What is the status of Moses' law today? In short, law lives. But it can harm us no more. The original law came by Moses (John 1:17 )and because of the weakness of our flesh condemned us, but grace and truth came by Jesus Christ, who promised us He did not intend to destroy the law, but to be sure it is fulfilled (in Him and in us).
Law lives. How do I know? Because sin lives, and sin is the transgression of law. Every man who confesses his sin admits to the broken law of God. The difference between now and then or if you will, us and them, is not lawlessness but forgiveness.
Law, a major part of Scripture, lives, but now we dread not its pages. Rather we can be enriched by the "encouragement of the Scripture" (Romans 15:4). For the unconvinced we will look at some of Paul's heaviest teachings about the law, in summaries of the teachings of Romans and Galatians .
Romans: Romans 2. Law is everywhere, whether handed down from Sinai or built into Gentile thinking by the passing down of truths from the creation. We are told that we cannot boast in the law, because we are all lawbreakers. Circumcision is added as a seal of the Old Covenant if the covenant-maker is perfectly obedient in every way. Since that never happened, and all are lawbreakers, circumcision is a meaningless sign now, and the New Covenant is sealed by a circumcision of the Spirit.
Romans 3. We can never be justified by law, but we cannot with our sin make void law either. In fact, our constant breaking of the law establishes that holy piece of work!
Romans 4: Where there is no law, there is no transgression , for sin is the transgression of the law.
Romans 5: Sin was in the world before the law was given, but not imputed to man, not clearly defined, not placed in men's accounts. When it did come to us, it was to expose sin for what it is. This is still its purpose. It teaches us our need and brings us to Jesus.
Romans 6: Now we are not under the law. But law lives. Sin shall not have dominion over us. But sin is a possibility. Sin lives.

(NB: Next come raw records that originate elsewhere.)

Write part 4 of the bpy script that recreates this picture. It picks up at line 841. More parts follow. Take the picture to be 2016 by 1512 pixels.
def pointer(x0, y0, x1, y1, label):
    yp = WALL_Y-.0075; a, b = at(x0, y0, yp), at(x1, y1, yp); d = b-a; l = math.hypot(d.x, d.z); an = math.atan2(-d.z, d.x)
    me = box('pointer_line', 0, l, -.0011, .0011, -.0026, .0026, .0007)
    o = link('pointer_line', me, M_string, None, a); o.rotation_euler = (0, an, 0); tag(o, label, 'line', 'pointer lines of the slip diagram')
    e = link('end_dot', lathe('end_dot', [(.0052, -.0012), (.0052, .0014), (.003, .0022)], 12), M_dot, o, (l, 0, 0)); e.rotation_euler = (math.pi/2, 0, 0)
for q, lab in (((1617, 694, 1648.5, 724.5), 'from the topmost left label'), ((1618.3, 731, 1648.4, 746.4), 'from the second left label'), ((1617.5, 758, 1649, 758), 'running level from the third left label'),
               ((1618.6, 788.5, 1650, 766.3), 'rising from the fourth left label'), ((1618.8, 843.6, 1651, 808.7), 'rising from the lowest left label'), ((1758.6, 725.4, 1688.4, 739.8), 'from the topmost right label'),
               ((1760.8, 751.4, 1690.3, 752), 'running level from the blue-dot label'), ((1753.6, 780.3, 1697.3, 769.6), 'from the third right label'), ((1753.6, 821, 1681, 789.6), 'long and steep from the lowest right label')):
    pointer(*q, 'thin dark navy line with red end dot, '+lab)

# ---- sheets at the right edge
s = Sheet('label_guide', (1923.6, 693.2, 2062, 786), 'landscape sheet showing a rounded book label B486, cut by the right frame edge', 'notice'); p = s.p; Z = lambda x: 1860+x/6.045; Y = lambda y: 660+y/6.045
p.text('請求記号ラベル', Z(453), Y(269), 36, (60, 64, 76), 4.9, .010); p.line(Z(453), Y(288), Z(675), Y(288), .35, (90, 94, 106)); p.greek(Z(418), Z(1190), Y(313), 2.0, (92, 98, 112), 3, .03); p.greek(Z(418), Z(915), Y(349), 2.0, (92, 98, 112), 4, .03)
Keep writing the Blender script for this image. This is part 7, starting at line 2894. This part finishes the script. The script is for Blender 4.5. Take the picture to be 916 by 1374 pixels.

Romans 7: We are dead to the law (which lives) through the Body of Christ. We are delivered from the law, this fearful taskmaster that kept us in bondage. But now, as prophesied by Jeremiah we serve in the newness of the Spirit, who does God's law in us. The law is not sin! But we know sin through the law. We are "alive" without the law. But when the law comes, we are exposed, we "die". The law is holy and we delight in it with our mind. No one should hate the law of God and consider it a thing to be destroyed! Jesus never did. No one should pray to be delivered from the law of God, but from the curse connected to it. One who is without law is lawless , and there is nothing but contempt in Scripture for the spirit of lawlessness, II Thessalonians 2. What we want is freedom from its curse, not its righteousness! Though I do delight in it, there is another law inside me against the original law: it's called sin.
Romans 8: My flesh makes the law seem weak. But Jesus condemned sin in the flesh. Now the requirement of the law is fulfilled in those who walk by the Spirit, just as Jeremiah and Jesus both taught.
Galatians: Galatians 2. No flesh will ever be justified by the works of the law. Through the law we died to the law, and there is no righteousness to be gained through trying to keep law, whether Sinai's or the expanded revelations of Jesus and the apostles.
Galatians 3. One cannot receive the Spirit or any of His gifts by keeping the law. To be "under" the law is to be under a curse, for, as he quotes from Deuteronomy 27:26, "...cursed is everyone who does not continue in all things written in the book of the law." But Jesus became the curse for us and sets us free to keep the law's requirements.
Galatians 5. We are to maintain our liberty by not being entangled with the curse again. Yet he says in the same chapter that all the law is fulfilled in the love of neighbor that flows from the Spirit-filled believer. He tells us to walk in the Spirit and we will not fulfill the lusts of the flesh, to be led by the Spirit since we are not now under the law.
So the connection between law and believer is not as simple as we might have suspected. The law lives, and through the Spirit expresses itself in a righteous life, pleasing to God the Father.